New Legislation Would Require USDA to Study Fertilizer Industry

New legislation, called the Fertilizer Research Act, has been introduced to require USDA to study competition and trends in the fertilizer market.

The bill was introduced by Senators Chuck Grassley (R-IA), Joni Ernst (R-IA) and Tammy Baldwin (D-Wisc.). Grassley shared with Ag Day’s Michelle Rook it is a result of the fertilizer industry being too concentrated into too few hands.

“This whole bill is to get the Secretary of Agriculture looking into all this.  So, if there is collusion, if there's antitrust, he can suggest action to the FTC and to the Justice Department to take action through a lawsuit,” he says.
 
Within one year of the bill’s passage, the Secretary of Agriculture, in consultation with the Economic Research Service, would be required to issue a report on USDA’s website regarding the U.S. fertilizer industry.

Specifically, the report should include:
•    A description of impacts on the fertilizer market that influence price
•    Market trends in the past 25 years
•    A description of the imported fertilizer and market impacts
•    Impacts of anti-dumping and countervailing duties
•    A study of fertilizer industry concentration
•    A study of emerging fertilizer technologies
•    A description of whether current public price reporting is sufficient for market transparency

“Farmers’ bottom lines thin as the price of fertilizer rises. With fertilizer being one of the ag industry’s highest input costs, it’s problematic farmers have such a limited window into market fluctuations. Our bill will provide farmers in Iowa and across the Heartland with needed transparency and certainty as they navigate production costs,” Grassley said in a release about the legislation.

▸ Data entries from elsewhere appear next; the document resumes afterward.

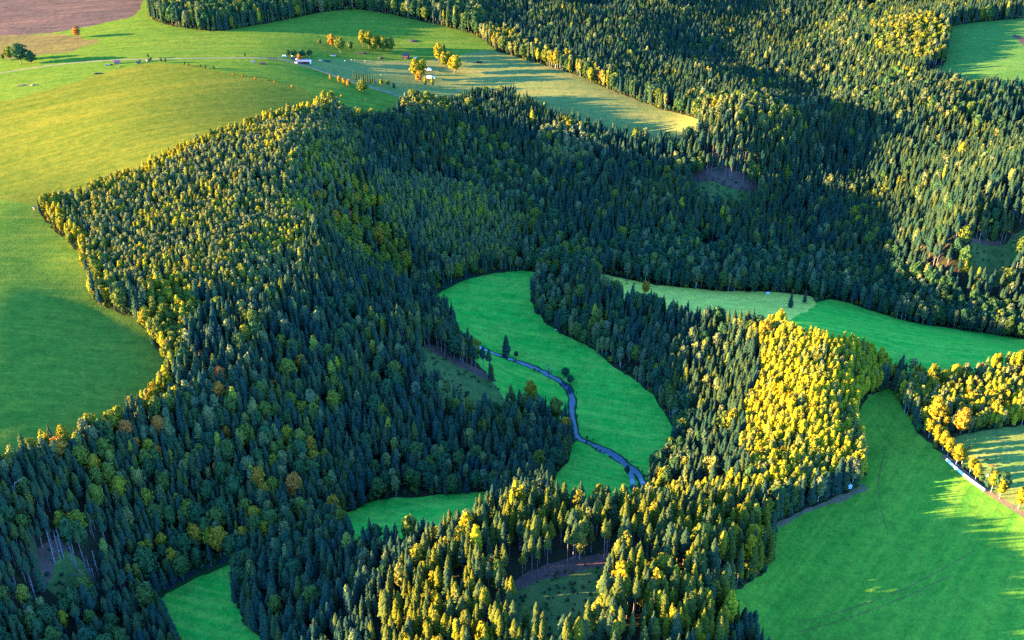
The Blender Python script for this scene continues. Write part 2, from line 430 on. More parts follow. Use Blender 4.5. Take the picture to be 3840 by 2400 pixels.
nt.links.new(geo.outputs['Position'], nz.inputs['Vector'])
bp = N(nt, 'ShaderNodeBump', Strength=0.15, Distance=0.2)
nt.links.new(nz.outputs[0], bp.inputs['Height']); nt.links.new(bp.outputs[0], b.inputs['Normal'])
G['river'] = G['stream'] = m

# ------------------------------------------------------------------ terrain: one sheet cut along the borders of its ground covers
ex = np.array([120, 300, 700, 1500, 3500, 9000.0])
X1 = np.concatenate([gx[0] - ex[::-1], gx, gx[-1] + ex])
Y1 = np.concatenate([gy[0] - np.array([60, 150, 400, 1200.0])[::-1], gy, gy[-1] + ex * 1.3])
TX, TY = np.meshgrid(X1, Y1)
TZ = hz(TX, TY)
far = np.maximum(np.maximum(np.abs(TX) - 1300, TY - 2400), 0)
TZ = TZ * np.exp(-far / 2500.0)
# the river lies in a shallow bed
rs = np.full(TX.size, -60.0)
for k in ('river', 'stream'):
    for a in A_[k]: rs = np.maximum(rs, a.sdf(TX.ravel(), TY.ravel()))
TZ = TZ - 1.0 * np.clip((rs.reshape(TX.shape) + 11.0) / 11.0, 0, 1)
verts = np.stack([TX.ravel(), TY.ravel(), TZ.ravel()], -1)
nx, ny = len(X1), len(Y1)
ii = (np.arange(ny - 1)[:, None] * nx + np.arange(nx - 1)).ravel()
tris = np.concatenate([np.stack([ii, ii + 1, ii + nx + 1], -1), np.stack([ii, ii + nx + 1, ii + nx], -1)])

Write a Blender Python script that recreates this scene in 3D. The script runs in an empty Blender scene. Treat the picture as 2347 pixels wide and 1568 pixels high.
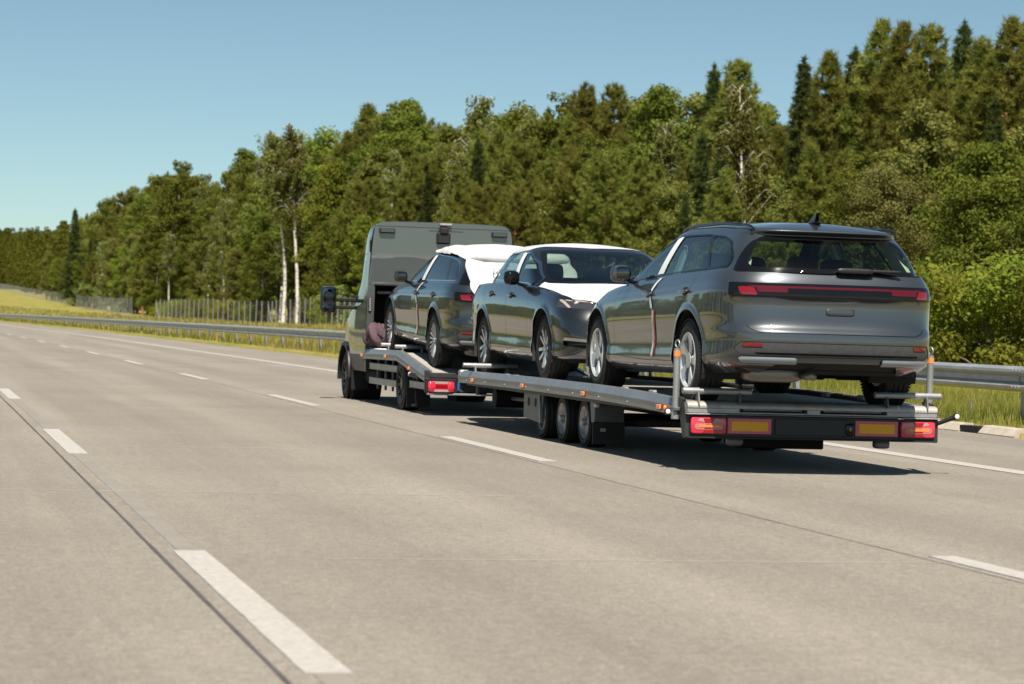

At the same time, Josh Linville, vice president of fertilizer at StoneX, says while he appreciates the Congressional attention to fertilizer prices, the market has somewhat corrected the problem with values down sharply from the record highs 18 months ago.
 
“Overall, a lot of the high price situation we've been dealing with have largely been solved and if you look at things like urea, I thinks its urea, UAN and potash are all down 60% from where they were at the high. I think phosphates closer to 40,” Linville says. “So there's been a lot of the price depreciate since of highs. Obviously, we'd all like to see a cheaper but it's a good ratio today compared to where corn values are.”
 
Linville also believes the high prices were less about anti-competitive practices and more about global supply and demand fundamentals.
 
“It's Chinese government export restrictions, its European natural gas markets being sky high to where they normally are and production issues around the world. We thought we'd lost exports from Russia when they invaded Ukraine,” he says. “So, a lot of the factors that have driven volatility have had much more to do with the international market than has been domestic.”
 
Linville adds he agrees with the bill’s aim to improve price transparency in the industry.  

Sen. Grassley shared he aims to have this legislation included in the next Farm Bill but is open to other avenues for passage.